Rival agency Moody's said its stable outlook for its UK Aaa rating is not under review, while Fitch said it had not changed its stable outlook and triple-A rating for Britain.

By 1056 GMT, sterling traded at $1.5643, down roughly half a percent on the day but pulled back from the day's trough of $1.5514 hit after the S&P news.

Traders said that the S&P announcement had triggered a wave of profit taking in the UK currency, which has rallied roughly 6 percent so far this month.

The pound's initial fall helped to lift the dollar index to around 81.180 after it plumbed its lowest level of the year at 80.799 early in the European session. The trade-weighted index tracks the dollar's performance against six currencies.

The dollar had been under broad selling pressure, hitting a 4 1/2-month low against the euro, after the Federal Reserve on Wednesday cut its U.S. economic growth forecasts and left the door open to increasing its asset purchase programme.

The euro was slightly higher at $1.3785. In European trade, it rose as high as $1.3837 according to Reuters data, its highest level since early January, before the S&P announcement dragged the pair down to $1.3742.

Offering some support to the euro was the latest purchasing managers indices for the euro zone, which showed that the pace of contraction in both the service and manufacturing sectors slowed again in May.

The dollar inched up slightly to 94.99 yen, but stayed in range of a two-month low of 94.28 yen hit on electronic trading platform EBS earlier in the day.

WHO'S NEXT?

S&P said that even factoring in further fiscal tightening in Britain, the nation's net general government debt burden may approach 100 percent and remain near that level in the medium term.

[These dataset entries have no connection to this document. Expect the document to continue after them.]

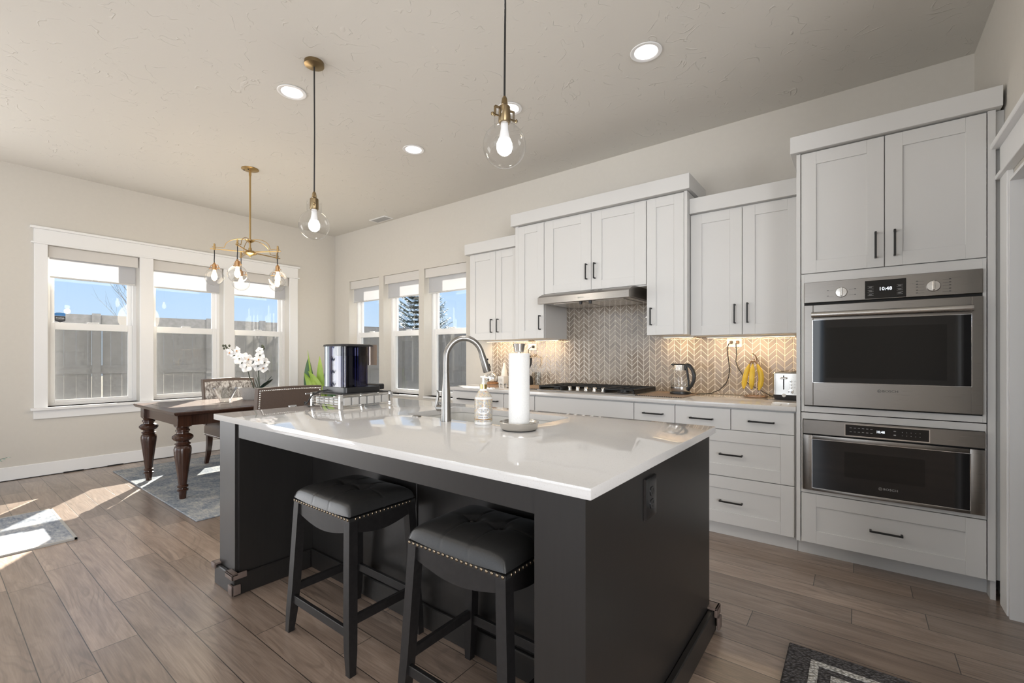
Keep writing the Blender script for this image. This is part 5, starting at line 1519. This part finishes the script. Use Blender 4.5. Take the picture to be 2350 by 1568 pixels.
m = MB(); m.loft([rrect(ux - 0.034, ux + 0.034, uy - 0.034, uy + 0.034, 0.01, ZT + 0.012), rrect(ux - 0.044, ux + 0.044, uy - 0.044, uy + 0.044, 0.012, ZT + 0.030), rrect(ux - 0.046, ux + 0.046, uy - 0.046, uy + 0.046, 0.012, ZT + 0.092), rrect(ux - 0.040, ux + 0.040, uy - 0.040, uy + 0.040, 0.010, ZT + 0.092), rrect(ux - 0.036, ux + 0.036, uy - 0.036, uy + 0.036, 0.010, ZT + 0.03)], True, True); m.build('cup_body', M['ceramic'], cpn)
m = MB()
for sx_ in (-1, 1):
    for sy_ in (-1, 1): m.box(ux + sx_ * 0.026 - 0.007, uy + sy_ * 0.026 - 0.007, ZT + 0.0004, ux + sx_ * 0.026 + 0.007, uy + sy_ * 0.026 + 0.007, ZT + 0.0125)
m.build('foot', M['ceramic'], cpn)
m = MB()
for k in range(4): m.box(ux - 0.024 + k * 0.014, uy - 0.0468, ZT + 0.035, ux - 0.020 + k * 0.014, uy - 0.0455, ZT + 0.068)
m.build('flutes', M['mark'], cpn)
# ================================================================ DINING AREA
RZ = 0.012
m = MB(); m.box(-6.26, 1.240, 0.0005, -3.885, 3.10, RZ, 0.003)
rg = m.build('area_rug', M['rug_blue'], None); tag(rg, 'large distressed blue-grey area rug under the dining table', 'rug')
m = MB(); m.box(-5.115, -1.2, 0.0005, -4.155, 0.640, 0.011, 0.003)
r2 = thing('runner_rug', 'blue-grey runner rug in the sunlight at the left edge of the floor', 'rug', (-4.63, -0.2, 0))
m.build('pile', M['rug_grey'], r2)
m = MB(); m.box(-5.118, -1.2, 0.0004, -5.100, 0.642, 0.0118); m.box(-4.170, -1.2, 0.0004, -4.152, 0.642, 0.0118); m.box(-5.118, 0.628, 0.0004, -4.152, 0.643, 0.0118); m.build('binding', M['rug_edge'], r2)

# table
tb = thing('dining_table', 'dark wood dining table with carved turned legs by the windows', 'table', (-5.045, 2.03, RZ))
TX = (-5.630, -4.462); TY = (1.268, 2.790)
m = MB()
def tring(d, z): return [(TX[0] + d, TY[0] + d, z), (TX[1] - d, TY[0] + d, z), (TX[1] - d, TY[1] - d, z), (TX[0] + d, TY[1] - d, z)]
m.loft([tring(0.030, 0.726), tring(0.012, 0.732), tring(0.004, 0.742), tring(0.0, 0.752), tring(0.004, 0.760), tring(0.10, 0.760)], True, True)
tp2 = m.build('table_top', M['table'], tb, 25)
m = MB(); m.box(TX[0] + 0.095, TY[0] + 0.095, 0.7585, TX[1] - 0.095, TY[1] - 0.095, 0.7612); m.build('inlaid_panel', M['tabletop'], tp2)
m = MB(); LX = (TX[0] + 0.110, TX[1] - 0.115); LY = (TY[0] + 0.095, TY[1] - 0.095)
m.box(LX[0], LY[0] - 0.028, 0.632, LX[1], LY[0] - 0.008, 0.728); m.box(LX[0], LY[1] + 0.008, 0.632, LX[1], LY[1] + 0.028, 0.728); m.box(LX[0] - 0.028, LY[0], 0.632, LX[0] - 0.008, LY[1], 0.728); m.box(LX[1] + 0.008, LY[0], 0.632, LX[1] + 0.028, LY[1], 0.728)
m.build('apron', M['table'], tb)
prof = [(0.0, 0.012), (0.024, 0.012), (0.029, 0.075), (0.040, 0.080), (0.041, 0.090), (0.030, 0.096), (0.029, 0.104), (0.040, 0.112), (0.041, 0.122), (0.030, 0.130), (0.032, 0.150), (0.040, 0.22), (0.052, 0.32), (0.062, 0.40), (0.064, 0.435), (0.058, 0.458), (0.046, 0.468), (0.056, 0.474), (0.058, 0.482), (0.046, 0.490), (0.042, 0.500), (0.062, 0.512), (0.076, 0.530), (0.076, 0.545), (0.060, 0.560), (0.044, 0.568), (0.043, 0.580), (0.052, 0.588), (0.052, 0.598), (0.042, 0.606), (0.046, 0.618), (0.056, 0.626), (0.056, 0.632), (0.0, 0.632)]
for lx in LX:
    for ly in LY:
        m = MB(); m.lathe(prof, (lx, ly, 0.0008), 28, False); m.box(lx - 0.052, ly - 0.052, 0.628, lx + 0.052, ly + 0.052, 0.729, 0.004); m.build('leg', M['table'], tb, 40)

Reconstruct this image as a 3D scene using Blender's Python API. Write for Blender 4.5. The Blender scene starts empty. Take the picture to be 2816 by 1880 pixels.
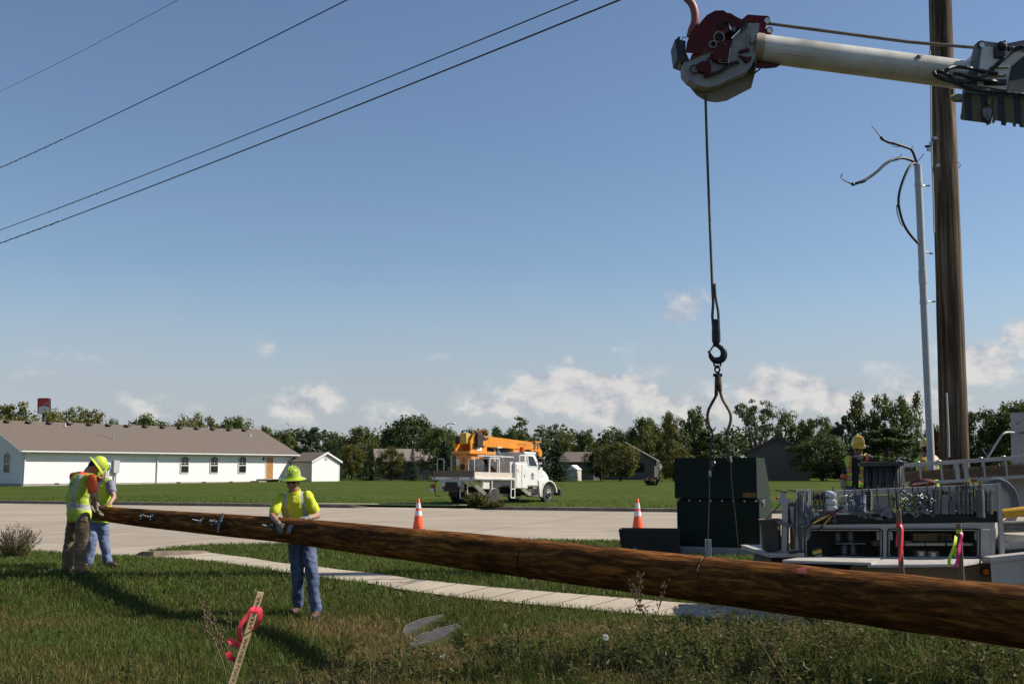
import bpy, bmesh, math, random
import numpy as np
from math import radians as R, sin, cos, pi, tan, atan2, sqrt
from mathutils import Vector, Matrix, noise as mnoise

S = bpy.context.scene
C = S.collection
random.seed(7)
rng = np.random.default_rng(7)

# ------------------------------------------------------------------ camera
F, CX, CY, HOR, ZC = 3000.0, 1408.0, 940.0, 1292.0, 1.75
PITCH = math.atan((HOR - CY) / F)
cam = bpy.data.objects.new('camera', bpy.data.cameras.new('camera'))
C.objects.link(cam)
cam.location = (0, 0, ZC)
cam.rotation_euler = (pi / 2 + PITCH, 0, 0)
cam.data.sensor_fit = 'HORIZONTAL'
cam.data.sensor_width = 36.0
cam.data.lens = F / 2816.0 * 36.0
cam.data.clip_start = 0.05
cam.data.clip_end = 8000
S.camera = cam

# ------------------------------------------------------------------ exposure, sun, sky
S.view_settings.view_transform = 'Standard'
S.view_settings.look = 'None'
S.view_settings.exposure = 0.55
S.view_settings.gamma = 1.0
SUN_EL, SUN_AZ = R(41), R(86)          # azimuth measured clockwise from +Y
sdir = Vector((sin(SUN_AZ) * cos(SUN_EL), cos(SUN_AZ) * cos(SUN_EL), sin(SUN_EL)))
sun = bpy.data.objects.new('sun', bpy.data.lights.new('sun', 'SUN'))
C.objects.link(sun)
sun.data.energy = 4.9
sun.data.angle = R(0.5)
sun.data.color = (1.0, 0.93, 0.82)
sun.rotation_euler = sdir.to_track_quat('Z', 'Y').to_euler()

W = bpy.data.worlds.new("World")
S.world = W
W.use_nodes = True
def build_sky():
 nt = W.node_tree
 N, L = nt.nodes, nt.links
 N.clear()
 out = N.new('ShaderNodeOutputWorld'); bg = N.new('ShaderNodeBackground')
 sky = N.new('ShaderNodeTexSky'); sky.sky_type = 'NISHITA'
 sky.sun_disc = False
 sky.sun_elevation = SUN_EL; sky.sun_rotation = SUN_AZ
 sky.air_density = 1.0; sky.dust_density = 0.5; sky.ozone_density = 1.6
 bg.inputs[1].default_value = 0.074
 tc = N.new('ShaderNodeTexCoord'); sep = N.new('ShaderNodeSeparateXYZ')
 L.new(tc.outputs['Generated'], sep.inputs[0])
 def val(x):
  return x
 def m(op, a, b=None, c=None, clamp=False):
  n = N.new('ShaderNodeMath'); n.operation = op; n.use_clamp = clamp
  for i, x in enumerate((a, b, c)):
   if x is None: continue
   if isinstance(x, (int, float)): n.inputs[i].default_value = x
   else: L.new(x, n.inputs[i])
  return n.outputs[0]
 # direction -> azimuth from +Y and slope, so that the clouds sit at fixed compass bearings
 az = m('ARCTAN2', sep.outputs[0], sep.outputs[1])
 rad = m('SQRT', m('ADD', m('MULTIPLY', sep.outputs[0], sep.outputs[0]), m('MULTIPLY', sep.outputs[1], sep.outputs[1])))
 el = m('ARCTAN2', sep.outputs[2], rad)
 comb = N.new('ShaderNodeCombineXYZ'); L.new(az, comb.inputs[0]); L.new(m('MULTIPLY', el, 1.35), comb.inputs[1])
 def noise(scale, detail, rough, off=(0, 0, 0)):
  a = N.new('ShaderNodeVectorMath'); a.operation = 'ADD'; a.inputs[1].default_value = off
  L.new(comb.outputs[0], a.inputs[0])
  n = N.new('ShaderNodeTexNoise'); n.inputs['Scale'].default_value = scale
  n.inputs['Detail'].default_value = detail; n.inputs['Roughness'].default_value = rough
  L.new(a.outputs[0], n.inputs['Vector'])
  return n.outputs[0]
 n1 = noise(26, 8, 0.6); n2 = noise(26, 5, 0.6, (-0.010, -0.008, 0)); n3 = noise(7, 4, 0.5, (3, 1, 0))
 # (az, el, half-width, half-height, strength) of the banks and puffs
 blobs = []
 for px, py, w, h, s in [(1560, 1085, 190, 62, 1.15), (1690, 1090, 120, 70, 1.1), (1400, 1115, 130, 40, .85), (1300, 1125, 90, 35, .7), (1880, 1120, 200, 50, .85),
       (2130, 1075, 110, 60, .95), (2280, 1110, 160, 60, .85), (840, 1110, 120, 50, .85), (872, 1086, 35, 28, .9), (1050, 1130, 120, 40, .6), (770, 1125, 70, 32, .7),
       (727, 967, 45, 32, .62), (1700, 968, 68, 34, .66), (1565, 990, 40, 22, .5), (1895, 862, 80, 52, .62), (2700, 1040, 120, 80, .9), (2810, 960, 60, 40, .7),
       (2560, 1090, 160, 70, .8), (1170, 978, 70, 22, .42), (60, 1060, 120, 40, .45), (250, 1010, 130, 30, .36), (430, 1130, 130, 40, .55), (3200, 1060, 200, 90, .9), (-300, 1090, 220, 60, .6),
       (3900, 900, 300, 120, .8), (-1200, 1000, 400, 90, .8)]:
  blobs.append((math.atan((px - CX) / F), math.atan((HOR - py) / F), w / F, h / F, s))
 tot = None
 for a0, e0, sa, se, st in blobs:
  da = m('DIVIDE', m('SUBTRACT', az, a0), sa); de = m('DIVIDE', m('SUBTRACT', el, e0), se)
  q = m('ADD', m('MULTIPLY', da, da), m('MULTIPLY', de, de))
  g = m('MULTIPLY', m('EXPONENT', m('MULTIPLY', q, -0.62)), st)
  tot = g if tot is None else m('MAXIMUM', tot, g)
 dens = m('ADD', tot, m('MULTIPLY', m('SUBTRACT', n1, 0.5), 1.35))
 mr = N.new('ShaderNodeMapRange'); mr.interpolation_type = 'SMOOTHSTEP'
 mr.inputs['From Min'].default_value = 0.20; mr.inputs['From Max'].default_value = 0.80
 L.new(dens, mr.inputs['Value'])
 # soft low haze bank near the horizon
 low = N.new('ShaderNodeMapRange'); low.interpolation_type = 'SMOOTHSTEP'
 low.inputs['From Min'].default_value = 0.19; low.inputs['From Max'].default_value = 0.035
 L.new(m('ADD', el, m('MULTIPLY', m('SUBTRACT', n3, 0.5), 0.05)), low.inputs['Value'])
 cov = m('MAXIMUM', m('MULTIPLY', mr.outputs[0], 0.93), m('MULTIPLY', low.outputs[0], 0.72), clamp=True)
 lit = N.new('ShaderNodeMapRange')
 lit.inputs['From Min'].default_value = -0.10; lit.inputs['From Max'].default_value = 0.14
 L.new(m('ADD', m('SUBTRACT', n1, n2), m('MULTIPLY', m('SUBTRACT', mr.outputs[0], 0.6), 0.16)), lit.inputs['Value'])
 cm = N.new('ShaderNodeMix'); cm.data_type = 'RGBA'
 cm.inputs[6].default_value = (4.0, 4.25, 4.9, 1); cm.inputs[7].default_value = (6.7, 6.45, 6.3, 1)
 L.new(m('MULTIPLY', lit.outputs[0], mr.outputs[0], clamp=True), cm.inputs[0])
 fin = N.new('ShaderNodeMix'); fin.data_type = 'RGBA'
 tn = N.new('ShaderNodeMix'); tn.data_type = 'RGBA'; tn.blend_type = 'MULTIPLY'; tn.inputs[0].default_value = 1; tn.inputs[7].default_value = (.945, .98, 1.035, 1)
 L.new(sky.outputs[0], tn.inputs[6])
 L.new(cov, fin.inputs[0]); L.new(tn.outputs[2], fin.inputs[6]); L.new(cm.outputs[2], fin.inputs[7])
 L.new(fin.outputs[2], bg.inputs[0]); L.new(bg.outputs[0], out.inputs[0])
build_sky()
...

Despite downgrading its outlook on the country, S&P maintained its "AAA" long-term and "A-1+" short-term credit ratings on Britain. It later said that the UK faced a one-in-three chance of a ratings downgrade.

The S&P move raised the possibility that the ratings and outlooks of other countries may also come under the same scrutiny as the UK as governments around the world borrow heavily to minimise the impact of the global recession on their respective economies.

Analysts at ING in London said the United States may also be vulnerable to such an adjustment, given that the its debt-to-GDP ratio was worse than the UK's heading into the global financial crisis, and is expected to hit 100 percent before Britain's.

"Today's move begs the question: What will happen to U.S. ratings?" its analysts wrote in a research note.

"The market is right to ask whether a U.S. ratings outlook change could occur shortly -- which would be very bad news for the USD."

The dollar remained on the back foot on Thursday, after the Fed's gloomier outlook and the potential for it to increase the money supply through buying Treasuries and other assets have compounded the dollar's increasingly weak technical outlook.

In addition, analysts say bouts of risk aversion are having increasingly smaller impact on the dollar, after it rose earlier in the year due to safe-haven demand.

Recently, a general rise in equities, a tightening of a range of spreads and falling volatility that suggest the worst of the crisis is over, decreasing the appeal of the U.S. currency.

Instead, resurfacing concerns about the U.S. economy, money supply and a deteriorating technical picture are making it difficult for investors to find reasons to buy the dollar.

Further clues on how strong any U.S. recovery is likely to be could come from the Federal Reserve Bank of Philadelphia's index of business activity in the U.S. mid-Atlantic region at 1400 GMT and weekly data on claims for jobless benefits at 1230 GMT.